Kids don't discriminate; they'll eat anything as long as you don't try to force them. The key is to encourage them without them realizing you're feeding them something that's good for them. In other words, you have to trick them.

For the longest time, I had my sons convinced that lima beans were magic bean seeds. Cauliflower was albino broccoli and spinach was lettuce cooked in sugar water. If you say something with enough conviction in your voice and a straight face, children will believe anything you say.

My kids love venison so we eat it, a lot. We've had venison pork chops, venison chicken breasts, and venison bacon. As long as I say its venison, they'll eat it. This worked really well until my oldest realized that venison was dark meat and all the other stuff I was cooking had white meat.

It all worked out in the end, though. Since their only other choice was to become vegetarians, they chose to continue eating whatever I cooked.

Of course, they also ate other things.

My oldest son had this habit as a small child of eating any dead bugs he'd find on the floor along the wall. I don't think he really liked the taste, but they sure made a cool crunching noise when he chewed on them.

I found out about this gross little habit of his quite by accident. I entered his room one day, right after he'd made a delicious discovery. He turned around and smiled at me and I could see little legs sticking out from the corner of his mouth. Grasshopper. He had found and eaten an old, dead grasshopper. I couldn't see my face, but I know I was green.

How could someone I loved that much totally gross me out? We had our first lecture that day, this three-year-old and me. Only food, drink and toothbrushes go in our mouths.

The hardest part of teaching good eating habits is catching them in the act of eating stuff you don't want them to. Kids are downright sneaky when they want to be.
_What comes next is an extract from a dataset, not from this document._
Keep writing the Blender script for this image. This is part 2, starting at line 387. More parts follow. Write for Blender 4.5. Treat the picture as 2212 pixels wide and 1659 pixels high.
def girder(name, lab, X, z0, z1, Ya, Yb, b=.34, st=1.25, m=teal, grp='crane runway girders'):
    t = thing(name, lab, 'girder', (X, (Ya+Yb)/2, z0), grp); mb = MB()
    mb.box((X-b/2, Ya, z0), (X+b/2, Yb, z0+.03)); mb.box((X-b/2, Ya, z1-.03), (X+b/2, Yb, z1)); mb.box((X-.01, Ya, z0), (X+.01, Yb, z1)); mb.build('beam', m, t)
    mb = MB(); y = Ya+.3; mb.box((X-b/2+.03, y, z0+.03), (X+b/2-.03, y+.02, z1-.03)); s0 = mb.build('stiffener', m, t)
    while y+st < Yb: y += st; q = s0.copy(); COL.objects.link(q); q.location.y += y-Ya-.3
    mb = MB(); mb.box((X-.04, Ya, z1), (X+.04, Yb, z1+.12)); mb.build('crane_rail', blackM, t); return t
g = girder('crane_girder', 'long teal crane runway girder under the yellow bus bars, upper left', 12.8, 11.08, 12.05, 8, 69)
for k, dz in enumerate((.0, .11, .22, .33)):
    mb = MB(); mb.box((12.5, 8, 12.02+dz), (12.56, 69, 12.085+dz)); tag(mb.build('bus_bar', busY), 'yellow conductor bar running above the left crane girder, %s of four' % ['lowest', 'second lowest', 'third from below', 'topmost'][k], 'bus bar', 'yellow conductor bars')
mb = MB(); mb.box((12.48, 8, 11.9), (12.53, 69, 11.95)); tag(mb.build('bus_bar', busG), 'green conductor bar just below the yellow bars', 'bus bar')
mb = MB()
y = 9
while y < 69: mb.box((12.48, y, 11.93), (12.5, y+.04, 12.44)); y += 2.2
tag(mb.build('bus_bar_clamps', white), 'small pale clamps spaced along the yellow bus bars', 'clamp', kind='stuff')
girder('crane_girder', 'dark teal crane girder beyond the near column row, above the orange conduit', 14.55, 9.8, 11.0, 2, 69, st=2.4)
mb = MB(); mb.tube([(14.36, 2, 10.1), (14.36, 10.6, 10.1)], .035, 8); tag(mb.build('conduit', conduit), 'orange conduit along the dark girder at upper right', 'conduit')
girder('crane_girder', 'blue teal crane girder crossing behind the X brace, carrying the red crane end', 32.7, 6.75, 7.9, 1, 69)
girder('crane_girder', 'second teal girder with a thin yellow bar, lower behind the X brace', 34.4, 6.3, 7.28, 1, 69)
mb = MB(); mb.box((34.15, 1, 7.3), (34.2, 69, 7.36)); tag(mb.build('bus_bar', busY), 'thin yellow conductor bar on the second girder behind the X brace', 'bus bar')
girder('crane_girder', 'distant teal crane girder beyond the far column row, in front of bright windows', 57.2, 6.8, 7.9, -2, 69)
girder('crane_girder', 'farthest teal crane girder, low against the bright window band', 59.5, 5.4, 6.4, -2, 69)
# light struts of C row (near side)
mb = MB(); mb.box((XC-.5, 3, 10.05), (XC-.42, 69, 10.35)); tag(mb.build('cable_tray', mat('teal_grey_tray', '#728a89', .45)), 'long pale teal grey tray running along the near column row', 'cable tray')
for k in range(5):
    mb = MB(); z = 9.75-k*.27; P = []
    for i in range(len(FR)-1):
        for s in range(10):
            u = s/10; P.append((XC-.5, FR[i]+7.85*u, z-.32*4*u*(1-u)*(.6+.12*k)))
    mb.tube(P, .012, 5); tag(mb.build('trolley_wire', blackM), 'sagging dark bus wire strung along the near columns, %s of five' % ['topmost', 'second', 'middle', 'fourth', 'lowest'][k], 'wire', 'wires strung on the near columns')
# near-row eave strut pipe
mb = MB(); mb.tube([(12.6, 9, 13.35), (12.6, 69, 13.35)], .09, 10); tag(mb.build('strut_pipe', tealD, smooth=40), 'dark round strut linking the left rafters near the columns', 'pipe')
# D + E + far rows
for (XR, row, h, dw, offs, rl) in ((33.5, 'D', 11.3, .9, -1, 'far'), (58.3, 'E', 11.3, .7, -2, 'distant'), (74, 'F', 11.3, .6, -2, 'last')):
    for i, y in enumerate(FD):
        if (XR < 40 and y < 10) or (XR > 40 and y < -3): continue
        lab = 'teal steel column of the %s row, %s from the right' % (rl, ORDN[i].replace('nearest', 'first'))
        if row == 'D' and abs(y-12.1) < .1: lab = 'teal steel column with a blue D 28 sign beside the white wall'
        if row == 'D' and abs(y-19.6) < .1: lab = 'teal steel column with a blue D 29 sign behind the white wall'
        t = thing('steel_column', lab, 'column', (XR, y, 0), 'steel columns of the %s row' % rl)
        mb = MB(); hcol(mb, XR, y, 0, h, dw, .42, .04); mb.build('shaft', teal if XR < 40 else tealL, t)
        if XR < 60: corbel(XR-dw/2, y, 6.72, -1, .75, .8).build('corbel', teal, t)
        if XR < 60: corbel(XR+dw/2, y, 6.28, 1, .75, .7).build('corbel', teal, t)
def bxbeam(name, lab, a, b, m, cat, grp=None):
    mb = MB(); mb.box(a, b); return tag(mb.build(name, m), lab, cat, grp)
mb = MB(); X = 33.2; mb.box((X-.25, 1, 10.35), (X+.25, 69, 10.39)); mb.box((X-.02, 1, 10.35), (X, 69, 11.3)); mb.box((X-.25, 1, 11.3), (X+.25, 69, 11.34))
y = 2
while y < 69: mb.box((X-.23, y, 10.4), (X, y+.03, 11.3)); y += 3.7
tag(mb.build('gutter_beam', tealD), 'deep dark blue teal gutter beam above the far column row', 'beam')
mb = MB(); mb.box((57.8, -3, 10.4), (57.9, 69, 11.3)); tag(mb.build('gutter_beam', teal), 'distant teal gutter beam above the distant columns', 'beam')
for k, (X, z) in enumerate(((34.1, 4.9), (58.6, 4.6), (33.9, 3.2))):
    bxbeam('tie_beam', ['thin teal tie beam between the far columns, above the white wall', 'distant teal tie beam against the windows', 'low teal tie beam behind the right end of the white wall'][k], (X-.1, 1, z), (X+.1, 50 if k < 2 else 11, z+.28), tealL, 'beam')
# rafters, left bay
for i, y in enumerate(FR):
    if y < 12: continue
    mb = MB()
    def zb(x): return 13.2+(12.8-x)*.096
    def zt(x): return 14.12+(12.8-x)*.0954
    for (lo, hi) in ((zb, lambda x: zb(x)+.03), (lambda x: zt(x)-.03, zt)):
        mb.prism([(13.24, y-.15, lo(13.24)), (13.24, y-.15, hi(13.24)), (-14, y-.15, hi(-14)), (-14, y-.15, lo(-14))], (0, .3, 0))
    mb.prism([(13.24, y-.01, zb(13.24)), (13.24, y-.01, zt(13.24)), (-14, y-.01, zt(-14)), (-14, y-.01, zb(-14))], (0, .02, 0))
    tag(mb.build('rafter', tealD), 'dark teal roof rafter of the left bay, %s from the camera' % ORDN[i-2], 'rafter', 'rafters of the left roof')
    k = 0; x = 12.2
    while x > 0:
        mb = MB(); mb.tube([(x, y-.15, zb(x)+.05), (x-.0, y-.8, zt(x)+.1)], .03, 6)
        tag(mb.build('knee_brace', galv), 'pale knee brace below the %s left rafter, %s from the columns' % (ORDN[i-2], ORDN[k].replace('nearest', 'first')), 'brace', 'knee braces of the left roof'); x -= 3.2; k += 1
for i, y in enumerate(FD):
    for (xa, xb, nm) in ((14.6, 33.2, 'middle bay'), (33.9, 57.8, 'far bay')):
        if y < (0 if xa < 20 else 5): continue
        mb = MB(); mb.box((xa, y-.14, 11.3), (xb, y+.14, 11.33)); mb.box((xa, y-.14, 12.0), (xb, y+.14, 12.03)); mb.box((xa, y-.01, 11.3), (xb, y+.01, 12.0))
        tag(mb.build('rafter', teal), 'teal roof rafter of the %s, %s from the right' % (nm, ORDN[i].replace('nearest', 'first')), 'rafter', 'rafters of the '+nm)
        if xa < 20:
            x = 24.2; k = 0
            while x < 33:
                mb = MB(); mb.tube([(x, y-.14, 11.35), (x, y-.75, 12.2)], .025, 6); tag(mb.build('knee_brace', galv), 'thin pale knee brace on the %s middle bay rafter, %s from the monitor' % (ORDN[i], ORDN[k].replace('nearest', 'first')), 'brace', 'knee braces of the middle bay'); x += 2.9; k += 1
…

My youngest son can rip a piece of ABC(Already Been Chewed) gum from under a public table and have it in his mouth before I even get seated.

Let's not forget the bazillion times that you have to remind them that boogers are not for eating and neither are scabs.

By the time they are old enough to sit at the table without a booster seat the list of what not to eat is pretty long.

You can't eat bugs, snot, glue, play-dough, paper, dog food, dog dookey, toilet paper, cars and balls of any color or crayons. Rabbit poops aren't chocolate chips and just because your brother dares you to eat something, you shouldn't.

Why do we worry so much about what goes in? I think it has something to do with having to clean up what comes out!